“O aborto representa uma traição à vida, mas acima tudo,
a traição da mãe, a menos diga do perdão; a que,
tendo o mandato divino e cultural de parir, nega a
potencialidade do nascimento de um sujeito. Essas leituras
simplistas e demagógicas sobre o aborto legitimam as exigências
de vida de uma cultura de morte, repleta de transgressões
básicas à vida, gestora de guerras, fome, cárcere de menores,
abrigos infantis sub-humanos, perseguidora de raças inteiras.

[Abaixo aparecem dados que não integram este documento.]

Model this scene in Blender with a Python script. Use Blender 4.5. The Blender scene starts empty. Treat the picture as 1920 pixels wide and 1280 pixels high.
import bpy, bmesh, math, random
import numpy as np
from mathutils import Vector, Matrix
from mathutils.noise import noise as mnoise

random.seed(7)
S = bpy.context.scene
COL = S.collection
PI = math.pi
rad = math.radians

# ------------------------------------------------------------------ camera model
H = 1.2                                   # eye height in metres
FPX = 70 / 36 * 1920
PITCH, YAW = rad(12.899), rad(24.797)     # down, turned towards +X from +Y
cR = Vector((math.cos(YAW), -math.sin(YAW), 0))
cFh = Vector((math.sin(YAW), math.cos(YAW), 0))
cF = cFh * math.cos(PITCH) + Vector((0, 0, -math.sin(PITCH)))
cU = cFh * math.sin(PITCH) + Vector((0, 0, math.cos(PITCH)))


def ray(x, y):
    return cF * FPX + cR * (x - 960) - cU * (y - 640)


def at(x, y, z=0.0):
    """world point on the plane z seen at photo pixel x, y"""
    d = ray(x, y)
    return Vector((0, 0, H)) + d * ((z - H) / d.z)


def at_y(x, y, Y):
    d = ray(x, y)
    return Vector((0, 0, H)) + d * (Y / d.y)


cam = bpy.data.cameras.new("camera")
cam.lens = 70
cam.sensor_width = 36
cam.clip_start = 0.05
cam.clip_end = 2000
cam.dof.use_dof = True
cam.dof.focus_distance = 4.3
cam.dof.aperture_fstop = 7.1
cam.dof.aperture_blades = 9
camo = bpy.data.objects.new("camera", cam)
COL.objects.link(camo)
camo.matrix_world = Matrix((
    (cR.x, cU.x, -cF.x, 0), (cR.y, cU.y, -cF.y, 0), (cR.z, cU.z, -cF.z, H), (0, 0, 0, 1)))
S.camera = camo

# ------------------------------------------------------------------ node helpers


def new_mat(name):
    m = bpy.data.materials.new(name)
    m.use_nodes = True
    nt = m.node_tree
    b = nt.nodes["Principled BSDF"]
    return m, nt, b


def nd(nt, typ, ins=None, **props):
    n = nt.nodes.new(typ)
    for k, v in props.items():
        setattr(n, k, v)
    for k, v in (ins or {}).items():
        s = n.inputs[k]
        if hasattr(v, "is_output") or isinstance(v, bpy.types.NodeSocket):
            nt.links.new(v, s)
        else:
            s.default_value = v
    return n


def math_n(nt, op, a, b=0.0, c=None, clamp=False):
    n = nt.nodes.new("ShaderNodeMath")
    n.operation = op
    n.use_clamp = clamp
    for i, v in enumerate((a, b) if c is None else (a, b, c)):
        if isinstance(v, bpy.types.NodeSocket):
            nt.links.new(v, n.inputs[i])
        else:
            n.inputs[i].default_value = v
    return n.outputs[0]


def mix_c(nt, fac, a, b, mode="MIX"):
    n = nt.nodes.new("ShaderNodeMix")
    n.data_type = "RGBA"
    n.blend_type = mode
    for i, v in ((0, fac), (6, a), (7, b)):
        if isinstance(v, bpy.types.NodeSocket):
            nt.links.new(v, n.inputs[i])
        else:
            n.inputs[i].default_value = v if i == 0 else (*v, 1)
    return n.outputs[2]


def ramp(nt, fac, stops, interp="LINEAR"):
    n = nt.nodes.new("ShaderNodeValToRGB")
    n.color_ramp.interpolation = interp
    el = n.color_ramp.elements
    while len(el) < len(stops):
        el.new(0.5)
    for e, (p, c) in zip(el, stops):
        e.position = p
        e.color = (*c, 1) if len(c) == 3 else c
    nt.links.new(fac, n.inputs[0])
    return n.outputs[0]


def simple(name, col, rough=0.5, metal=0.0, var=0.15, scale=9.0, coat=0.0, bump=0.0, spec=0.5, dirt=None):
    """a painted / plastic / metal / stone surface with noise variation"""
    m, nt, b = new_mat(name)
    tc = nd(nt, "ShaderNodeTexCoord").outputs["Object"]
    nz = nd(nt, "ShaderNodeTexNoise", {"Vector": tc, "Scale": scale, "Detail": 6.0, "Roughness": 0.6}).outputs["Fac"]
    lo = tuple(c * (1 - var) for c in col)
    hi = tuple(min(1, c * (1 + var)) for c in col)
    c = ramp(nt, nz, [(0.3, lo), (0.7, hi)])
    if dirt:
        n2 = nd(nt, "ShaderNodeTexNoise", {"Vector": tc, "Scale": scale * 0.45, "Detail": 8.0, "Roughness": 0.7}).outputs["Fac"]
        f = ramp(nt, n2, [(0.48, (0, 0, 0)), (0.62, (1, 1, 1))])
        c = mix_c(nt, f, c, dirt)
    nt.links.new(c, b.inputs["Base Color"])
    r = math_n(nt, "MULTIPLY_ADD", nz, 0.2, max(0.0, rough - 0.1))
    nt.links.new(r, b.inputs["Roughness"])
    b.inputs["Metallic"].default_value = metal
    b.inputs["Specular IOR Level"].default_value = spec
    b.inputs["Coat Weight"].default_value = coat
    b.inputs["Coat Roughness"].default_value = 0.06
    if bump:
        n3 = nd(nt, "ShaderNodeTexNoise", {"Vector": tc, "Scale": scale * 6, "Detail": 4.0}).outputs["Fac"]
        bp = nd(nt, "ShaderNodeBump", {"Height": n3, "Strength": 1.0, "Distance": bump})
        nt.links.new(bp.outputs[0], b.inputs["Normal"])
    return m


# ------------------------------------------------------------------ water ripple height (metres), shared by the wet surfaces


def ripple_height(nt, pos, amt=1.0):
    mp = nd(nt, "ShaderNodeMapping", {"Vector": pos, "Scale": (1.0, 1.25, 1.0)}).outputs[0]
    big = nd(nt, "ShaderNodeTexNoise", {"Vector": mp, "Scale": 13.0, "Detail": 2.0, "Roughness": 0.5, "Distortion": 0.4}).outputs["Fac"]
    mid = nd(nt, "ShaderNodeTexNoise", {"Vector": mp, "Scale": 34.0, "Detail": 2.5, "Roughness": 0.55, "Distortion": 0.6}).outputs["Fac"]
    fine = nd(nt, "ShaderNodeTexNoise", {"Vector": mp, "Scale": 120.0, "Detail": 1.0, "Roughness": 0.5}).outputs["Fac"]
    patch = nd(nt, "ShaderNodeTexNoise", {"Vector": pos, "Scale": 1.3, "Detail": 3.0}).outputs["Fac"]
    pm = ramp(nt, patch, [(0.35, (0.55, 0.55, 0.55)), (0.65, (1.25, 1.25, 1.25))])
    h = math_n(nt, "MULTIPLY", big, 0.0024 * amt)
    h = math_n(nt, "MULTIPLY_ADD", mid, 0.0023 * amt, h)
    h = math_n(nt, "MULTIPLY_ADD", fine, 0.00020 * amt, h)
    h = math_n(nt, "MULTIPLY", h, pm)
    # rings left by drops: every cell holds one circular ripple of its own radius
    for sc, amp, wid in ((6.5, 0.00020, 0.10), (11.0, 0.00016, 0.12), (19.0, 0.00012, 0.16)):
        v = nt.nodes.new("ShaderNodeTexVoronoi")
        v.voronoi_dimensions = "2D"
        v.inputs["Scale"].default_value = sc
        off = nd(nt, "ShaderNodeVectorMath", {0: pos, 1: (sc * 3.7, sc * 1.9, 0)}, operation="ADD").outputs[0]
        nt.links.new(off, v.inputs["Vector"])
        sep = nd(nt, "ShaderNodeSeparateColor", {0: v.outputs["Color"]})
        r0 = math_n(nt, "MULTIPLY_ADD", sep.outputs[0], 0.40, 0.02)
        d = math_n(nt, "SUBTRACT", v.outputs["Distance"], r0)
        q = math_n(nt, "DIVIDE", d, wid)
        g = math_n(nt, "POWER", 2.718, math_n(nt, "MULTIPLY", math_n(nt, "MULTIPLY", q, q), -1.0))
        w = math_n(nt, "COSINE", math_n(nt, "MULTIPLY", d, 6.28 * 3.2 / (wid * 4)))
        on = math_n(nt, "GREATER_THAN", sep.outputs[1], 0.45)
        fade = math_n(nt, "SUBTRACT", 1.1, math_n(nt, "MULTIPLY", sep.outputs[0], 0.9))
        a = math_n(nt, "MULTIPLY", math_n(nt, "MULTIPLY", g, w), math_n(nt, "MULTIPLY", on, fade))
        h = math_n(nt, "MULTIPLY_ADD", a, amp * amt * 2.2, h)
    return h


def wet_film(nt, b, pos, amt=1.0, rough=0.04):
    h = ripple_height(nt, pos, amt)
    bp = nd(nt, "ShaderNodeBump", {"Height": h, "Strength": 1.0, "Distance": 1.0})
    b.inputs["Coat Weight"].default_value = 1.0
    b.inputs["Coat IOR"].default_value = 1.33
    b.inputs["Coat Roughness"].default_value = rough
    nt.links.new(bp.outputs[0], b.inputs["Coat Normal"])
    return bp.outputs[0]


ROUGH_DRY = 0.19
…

Essa cultura que não resolve os problemas da humanidade, que jamais
conseguiu alcançar a paz nem a igualdade social, mas apenas construiu
desigualdades, se ortoga o direito de nos sancionar e nos retirar a
responsabilidade sobre nossos corpos, privando-nos de toda a potencialidade
do que constitui um ser humano: a liberdade.
...
Obrigar à vida é um ato onipotênte, devastador e autoritário,
inscrito nas falhas de uma sociedade frágil em seus
valores e crenças. Em uma estrutura social, política e
econômica que está concretamente concebida para poucos, a proposta
de respeito aos seres humanos é intrinsecamente falsa. Estamos permeados
do exercício da mentira e, por isso, criminalizar o aborto e
mantê-lo na ilegalidade é fundamental, assim como se criminaliza o
suicídio, a eutanásia e todo o direito de decidir
sobre nosso corpo e vida.
Existe um gosto pela dor do outro, pela prolongação dessa dor,
pois a dor não pensa; se compadece dela mesma. Esta é uma sociedade construída
em um sistema antiguíssimo de vigilância e proibições, que entende
a vida como um trânsito doloroso, culposo, alheio, como se
a concepção de nossas vidas pertencesse a outrem, a uma inteligência
não identificável. Estamos cada vez mais prisioneiros do senso comum
enraizado e controlador, que filtra e permeia até o mais íntimo e sagrado
de nossas vidas. Por isso a liberdade está a cada dia mais longínqua
e temida.”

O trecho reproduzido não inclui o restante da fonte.